It’s the fourth quarter, game on the line, shot clock running out: Who are you looking at to make that game-winning bucket? Kevin Durant or… Willy Wonka?
The NBA finalized new TV deals with Disney/ESPN, Amazon, and NBCUniversal and Peacock for a combined $76 billion over the next 11 years, according to a report first in The Athletic. It’s one of the richest sports rights agreements this side of the NFL, nearly tripling the NBA’s last TV deal.
And while that number sounds crazy, it may be the safer move.
When even franchise titles or starry originals don’t guarantee butts in seats, sports are appealing because they don’t carry the same risk and uncertainty as movies. Sports ratings have only grown, and Hollywood needs a slam dunk.
On-demand and streaming stripped broadcast and cable of nearly all value, leaving sports with a stranglehold on the entertainment industry. The cost of live sports’ media rights skyrockets as linear viewership for every other kind of programming dwindles.
Rough math: $76 billion divided by 11 years comes out to $6.9 billion per year. Is the annual investment in live NBA games worth nearly as much as the Americans who visit theaters each year?
An asterisk: Domestic box office is currently on pace to reach $7.6 billion-$8.1 billion in 2024. (Before “Inside Out 2” blew up, the domestic haul was looking to be exactly $6.9 billion.) Last year’s domestic box office surpassed $9 billion; should it fall below $8 billion, this year could be an outlier.
Still, the comparison holds. “If you add up all the games and all the viewers for all the games, my guess is that’s a multiple of the number of movie tickets being sold in a year,” Daniel Kirschner, CEO of tech company Greenfly that works directly with the NBA on social media promotion. “It does just drive home how incredibly valuable and how large these numbers are.”
If you’ve been around the video game industry, you know it has similar shorthand to say that the global gaming space annually brings in more revenue than the movies and music industry combined. Sports surely could make the same boast, however you want to cook the numbers.
NBC will pay around $2.5 billion a year, with half of its 100 games each year streaming exclusively on Peacock. Amazon will pay $1.8 billion a year for regular-season games, some playoffs, and the NBA’s new in-season tournament. And Disney will pay $2.6 billion to keep the NBA Finals on ABC.
Although Disney must settle for fewer games on ESPN than it has now, it gained the right to stream games on its ESPN streaming service set to launch in 2025. In the meantime, ESPN’s and ABC’s games are expected to stream on the joint venture sports streamer Venu it shares with Warner Bros. Discovery and Fox (if that ever launches). TV rights for the increasingly popular WNBA (thanks, Caitlin Clark!) figure into all of this, too.
The NBA TV deals are for domestic viewing, though there’s been some rumbling that Amazon also wants international rights. Warner Bros. Discovery last year claimed rights in the UK away from NBCUniversal’s Sky, and those rights aren’t available for some time.

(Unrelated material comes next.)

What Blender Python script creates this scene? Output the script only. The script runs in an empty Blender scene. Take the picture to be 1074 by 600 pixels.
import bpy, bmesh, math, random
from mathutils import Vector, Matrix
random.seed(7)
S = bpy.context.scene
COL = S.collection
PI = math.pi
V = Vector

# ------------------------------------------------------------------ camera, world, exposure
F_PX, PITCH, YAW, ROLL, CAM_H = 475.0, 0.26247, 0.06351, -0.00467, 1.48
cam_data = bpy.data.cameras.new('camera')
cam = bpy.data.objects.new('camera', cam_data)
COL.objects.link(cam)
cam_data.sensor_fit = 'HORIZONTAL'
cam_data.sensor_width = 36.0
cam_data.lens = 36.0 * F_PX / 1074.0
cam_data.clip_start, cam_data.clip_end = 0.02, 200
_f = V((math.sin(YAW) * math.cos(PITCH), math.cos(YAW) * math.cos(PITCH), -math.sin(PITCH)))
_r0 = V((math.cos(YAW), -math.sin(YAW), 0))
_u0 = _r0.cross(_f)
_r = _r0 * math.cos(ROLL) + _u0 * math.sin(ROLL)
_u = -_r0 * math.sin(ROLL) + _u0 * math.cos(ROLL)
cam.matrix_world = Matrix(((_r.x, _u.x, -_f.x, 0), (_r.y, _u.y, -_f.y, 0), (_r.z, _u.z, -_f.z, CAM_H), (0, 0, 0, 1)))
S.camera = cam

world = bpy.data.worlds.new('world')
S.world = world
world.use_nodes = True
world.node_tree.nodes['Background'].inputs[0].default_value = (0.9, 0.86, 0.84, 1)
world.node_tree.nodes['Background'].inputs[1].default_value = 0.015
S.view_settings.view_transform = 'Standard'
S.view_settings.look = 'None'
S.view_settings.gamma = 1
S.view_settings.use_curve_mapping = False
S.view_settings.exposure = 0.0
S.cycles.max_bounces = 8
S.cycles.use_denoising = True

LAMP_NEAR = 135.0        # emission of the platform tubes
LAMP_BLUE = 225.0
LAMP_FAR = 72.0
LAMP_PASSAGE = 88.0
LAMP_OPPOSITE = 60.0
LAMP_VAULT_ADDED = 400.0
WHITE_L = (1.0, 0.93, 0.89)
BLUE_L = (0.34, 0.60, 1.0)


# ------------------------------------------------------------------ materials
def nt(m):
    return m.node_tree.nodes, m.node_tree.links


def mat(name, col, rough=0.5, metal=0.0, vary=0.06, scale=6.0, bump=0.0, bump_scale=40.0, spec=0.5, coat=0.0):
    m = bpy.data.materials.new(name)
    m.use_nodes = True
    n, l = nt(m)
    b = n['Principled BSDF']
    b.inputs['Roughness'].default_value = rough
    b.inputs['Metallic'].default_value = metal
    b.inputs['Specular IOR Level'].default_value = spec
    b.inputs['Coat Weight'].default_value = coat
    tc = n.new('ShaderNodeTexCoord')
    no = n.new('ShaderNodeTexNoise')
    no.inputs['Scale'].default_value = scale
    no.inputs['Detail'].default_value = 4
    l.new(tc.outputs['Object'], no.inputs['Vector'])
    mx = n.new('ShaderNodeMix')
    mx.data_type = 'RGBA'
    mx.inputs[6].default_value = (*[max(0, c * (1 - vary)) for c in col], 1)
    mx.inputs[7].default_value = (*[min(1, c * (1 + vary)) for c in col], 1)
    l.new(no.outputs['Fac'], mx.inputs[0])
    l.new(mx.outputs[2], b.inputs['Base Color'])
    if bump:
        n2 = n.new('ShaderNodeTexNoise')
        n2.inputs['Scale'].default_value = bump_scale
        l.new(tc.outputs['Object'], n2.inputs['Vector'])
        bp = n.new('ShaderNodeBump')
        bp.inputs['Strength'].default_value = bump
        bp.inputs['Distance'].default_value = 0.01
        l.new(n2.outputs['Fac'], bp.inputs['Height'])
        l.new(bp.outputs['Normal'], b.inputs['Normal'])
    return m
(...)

More than any other American sport, the NBA has by far the most international appeal. According to data from Ampere the NBA also skews younger than other sports, making for some truly valuable eyeballs.
Viewership for this year’s NBA Finals was the lowest it’s been in three years, averaging 11.3 million people over the five-game series. Still, Disney sold out ad space in the early goings of the finals; Sportico reported that advertisers spent just over $200 million during the first round of the playoffs alone.
As Kirschner explains, Hollywood cares about live sports because it’s a “reliable source of quality, premium content.” The rights holders will have that comfort for next 11 years.
“You might have a hit show, and maybe it runs for a season or two, and then the popularity drops off or other things happen,” Kirschner said. “To know that you have 10-11 years of quality content at scale that you can consistently rely upon and that can drive everything from subscriptions to carriage fees to all those pieces? For a significant percentage of the population, that’s a real bedrock.”
Streamers constantly fret over churn, cancelling subscriptions once they’ve finished binging their favorite show and only coming back once it returns. Knowing a big chunk of your team’s games could be played on Peacock has a way of keeping people around.
The numbers bear this out. When Peacock had exclusive access to the Kansas City Chiefs playoff game this winter, it was the biggest sign-up event in streaming history as 2.8 million people got accounts in 72 hours; 71 percent of those newbies stuck around. Netflix would like to see if lightning can strike twice this Christmas.
Kirschner said deals like this one look like an overpay now, but by the end they seem like a bargain by the end of it. Even so, there’s a strong likelihood that streamers who spent billions on the NBA will spend fewer billions on original content or acquisitions. Or, price hikes.
You also don’t want to be the company that doesn’t have major sports rights. Warner Bros. Discovery was left out of the finalized NBA deals, but the company has until July 21 to match the existing offers (though that’s highly unlikely). Without the NBA, it could be in a tough spot as it looks to launch Venu, draw subscribers to Max’s Bleacher Report tier for sports streaming, and command the same premium carriage fees for TNT. (Charles Barkley is nonplussed.)